Information supplied
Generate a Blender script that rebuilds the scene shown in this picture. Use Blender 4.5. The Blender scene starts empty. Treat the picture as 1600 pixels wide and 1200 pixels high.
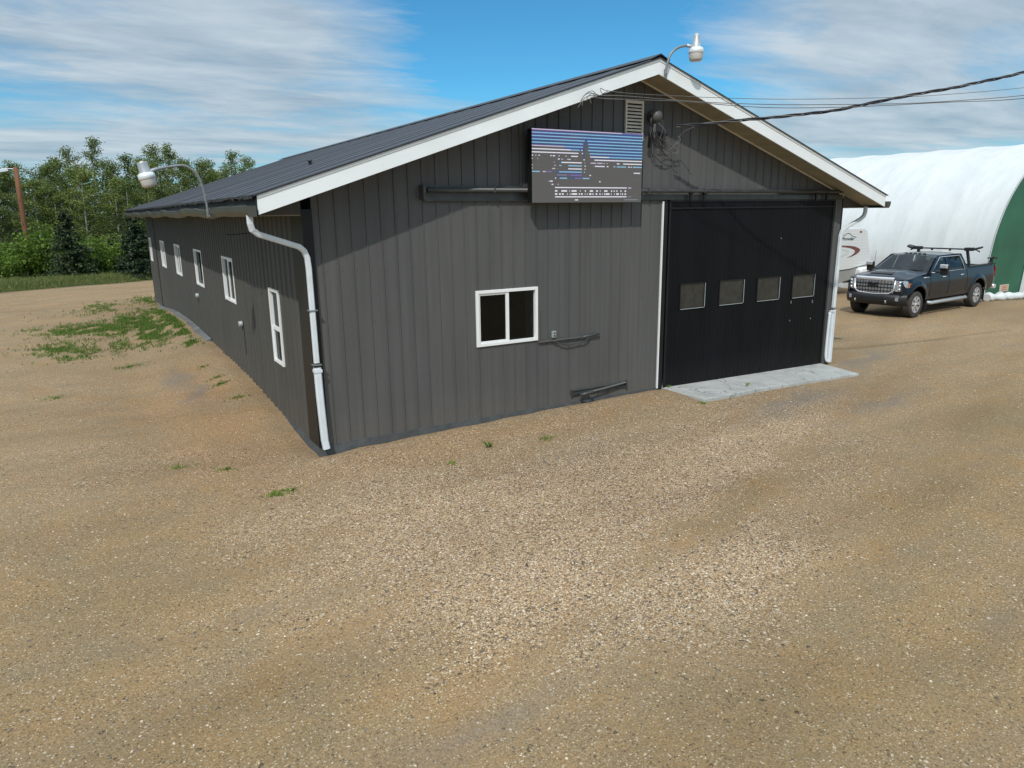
import bpy, bmesh, math, random
from mathutils import Vector, Matrix, noise
PI = math.pi
S = bpy.context.scene
COL = S.collection
rnd = random.Random(7)

# ------------------------------------------------------------------ camera
CY, CP, CR, CF = .5374, -.2349, -.013, 1125.47
CPOS = Vector((-2.8188, -10.3952, 3.55))
fw = Vector((math.sin(CY)*math.cos(CP), math.cos(CY)*math.cos(CP), math.sin(CP)))
rt = Vector((math.cos(CY), -math.sin(CY), 0))
up = rt.cross(fw)
rt2 = rt*math.cos(CR)+up*math.sin(CR)
up2 = -rt*math.sin(CR)+up*math.cos(CR)
cd = bpy.data.cameras.new('camera')
cam = bpy.data.objects.new('camera', cd)
COL.objects.link(cam)
m = Matrix.Identity(4)
for i in range(3):
    m[i][0] = rt2[i]; m[i][1] = up2[i]; m[i][2] = -fw[i]; m[i][3] = CPOS[i]
cam.matrix_world = m
cd.sensor_width = 36; cd.lens = CF*36/1600
cd.clip_start = .05; cd.clip_end = 6000
S.camera = cam


def survey(px, py, ax, v):
    """where a sight line of the survey photo meets the plane axis=v"""
    d = fw+rt2*((px-800)/CF)+up2*((600-py)/CF)
    return CPOS+d*((v-CPOS[ax])/d[ax])


# ------------------------------------------------------------------ materials
def mat(name):
    m = bpy.data.materials.new(name); m.use_nodes = True
    nt = m.node_tree; b = nt.nodes['Principled BSDF']
    return m, nt, b


def N(nt, t, **kw):
    n = nt.nodes.new(t)
    for k, v in kw.items():
        if k.startswith('i_'):
            n.inputs[k[2:].replace('_', ' ')].default_value = v
        else:
            setattr(n, k, v)
    return n


def L(nt, a, b): nt.links.new(a, b)


def ramp(nt, fac, stops, interp='LINEAR'):
    r = nt.nodes.new('ShaderNodeValToRGB'); r.color_ramp.interpolation = interp
    e = r.color_ramp.elements
    while len(e) < len(stops): e.new(.5)
    for el, (p, c) in zip(e, stops):
        el.position = p; el.color = (*c, 1) if len(c) == 3 else c
    L(nt, fac, r.inputs[0]); return r


def mixc(nt, fac, a, b, mode='MIX'):
    n = nt.nodes.new('ShaderNodeMix'); n.data_type = 'RGBA'; n.blend_type = mode
    for sock, v in ((n.inputs[0], fac), (n.inputs[6], a), (n.inputs[7], b)):
        if isinstance(v, bpy.types.NodeSocket): L(nt, v, sock)
        elif isinstance(v, (int, float)): sock.default_value = v
        else: sock.default_value = (*v, 1)
    return n.outputs[2]


def math_(nt, op, a, b=0., c=None, clamp=False):
    n = nt.nodes.new('ShaderNodeMath'); n.operation = op; n.use_clamp = clamp
    for i, v in enumerate((a, b) if c is None else (a, b, c)):
        if isinstance(v, bpy.types.NodeSocket): L(nt, v, n.inputs[i])
        else: n.inputs[i].default_value = v
    return n.outputs[0]


def noise_(nt, vec, scale, detail=3, rough=.55):
    n = nt.nodes.new('ShaderNodeTexNoise'); n.inputs['Scale'].default_value = scale
    n.inputs['Detail'].default_value = detail; n.inputs['Roughness'].default_value = rough
    L(nt, vec, n.inputs['Vector']); return n.outputs['Fac']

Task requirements
Check the data for the word "scene" and pull out the lines that have it.

Solution
Generate a Blender script that rebuilds the scene shown in this picture. Use Blender 4.5. The Blender scene starts empty. Treat the picture as 1600 pixels wide and 1200 pixels high.
S = bpy.context.scene